La chaîne d’approvisionnement des batteries commence par l’extraction de matières premières comme le lithium, passe par l’industrie chimique et les raffineries, pour aboutir aux utilisateurs finaux. Il s’agit de la chaîne d’approvisionnement qui connaît la croissance la plus rapide, alimentée par la demande croissante de véhicules électriques. En outre, chaque région constitue une partie différente de la chaîne d’approvisionnement des batteries, avec la production de lithium en Amérique latine, la plupart des activités minières en Afrique, les nouveaux investissements dans les batteries en Asie et les investissements dans les véhicules électriques en Europe et aux États-Unis. Les violations des droits des travailleurs augmentent parallèlement, en particulier en aval de la chaîne d’approvisionnement où le taux de syndicalisation est faible et l’impact environnemental dévastateur.
IndustriALL s’est lancé dans un projet visant à développer une approche intégrée de la chaîne d’approvisionnement et à obtenir un travail décent pour tous les travailleurs associés à la chaîne d’approvisionnement des batteries.
“Nous devons veiller à ce que la production de batteries ne soutienne pas seulement l’énergie verte, mais préserve également les droits de l’homme et favorise la santé et la durabilité environnementale”, déclare Kemal Özkan.
“Cela signifie que nous devons accroître notre influence tout au long de la chaîne d’approvisionnement des batteries.

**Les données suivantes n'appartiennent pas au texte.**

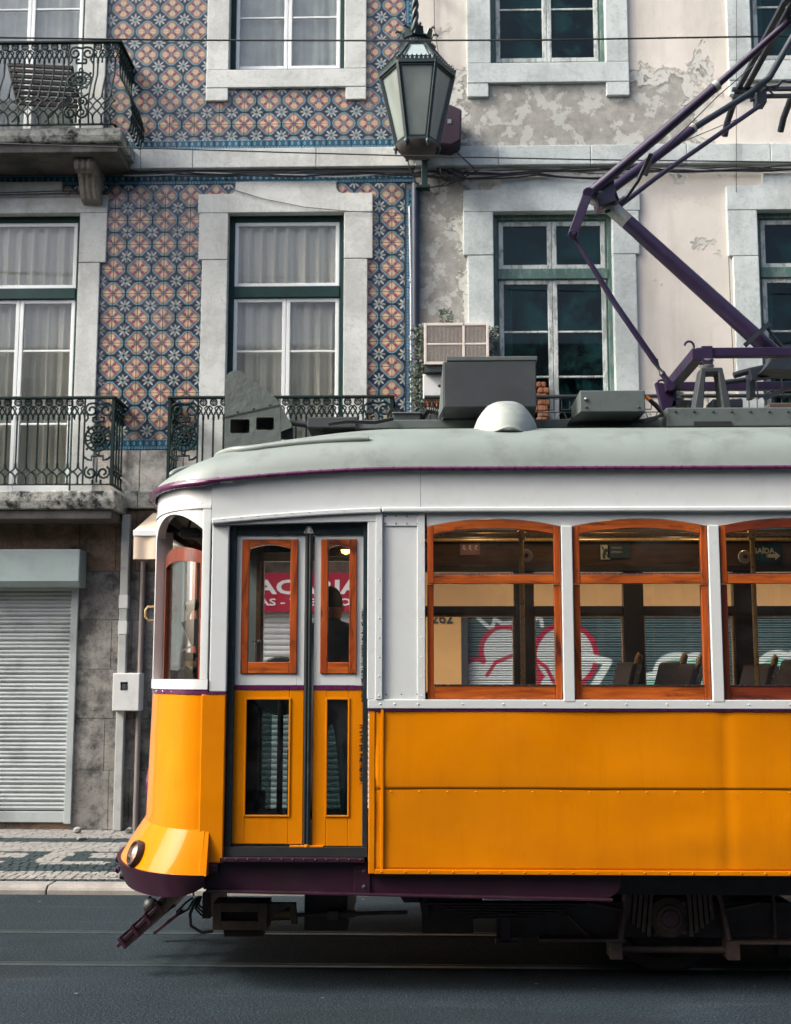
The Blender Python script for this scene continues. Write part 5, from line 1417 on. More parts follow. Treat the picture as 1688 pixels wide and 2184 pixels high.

Dans le cadre de cette approche, IndustriALL renforce les capacités syndicales en élaborant des outils efficaces de diligence raisonnable pour syndiquer les travailleurs et travailleuses, en créant des plateformes avec les multinationales, en développant la communication avec les plus grands producteurs mondiaux de batteries en Chine, en veillant à ce que les questions de genre soient intégrées dans les activités syndicales et en se concentrant sur des politiques industrielles durables ainsi que la Transition juste."
En 2013, le Conseil d’administration de l’OIT, motivé par des préoccupations relatives à l’expansion rapide des chaînes d’approvisionnement mondiales au-delà des frontières, a décidé d’inscrire les chaînes d’approvisionnement mondiales à l’ordre du jour de la Conférence internationale du travail. En 2016, la Conférence internationale du travail a adopté une résolution concernant le travail décent dans les chaînes d’approvisionnement mondiales. Cette résolution a servi de base à l’élaboration d’un programme d’action, assorti d’une feuille de route pour sa mise en œuvre. Plusieurs réunions techniques ont eu lieu pour aborder les éléments fondamentaux d’une stratégie globale sur le travail décent dans les chaînes d’approvisionnement, comme le travail décent dans les zones franches d’exportation, le dialogue social transfrontalier ainsi que le déficit d’emplois décents dans les chaînes d’approvisionnement.
“Mais jusqu’à présent, les progrès, s’ils existent, sont très lents. Nous constatons une énorme résistance de la part des employeurs, bien que la plupart des gouvernements soient très favorables à une action normative dans ce domaine. Il y a un grand risque que l’OIT perde sa pertinence, alors qu’elle devrait jouer un rôle central dans le système de gouvernance mondiale dans tout le débat sur les chaînes d’approvisionnement mondiales”,
dit Kemal Özkan.
“IndustriALL va accroître ses efforts et continuer à faire pression pour l’adoption d’une convention de l’OIT sur les chaînes d’approvisionnement, ce qui serait essentiel pour le mouvement syndical mondial.”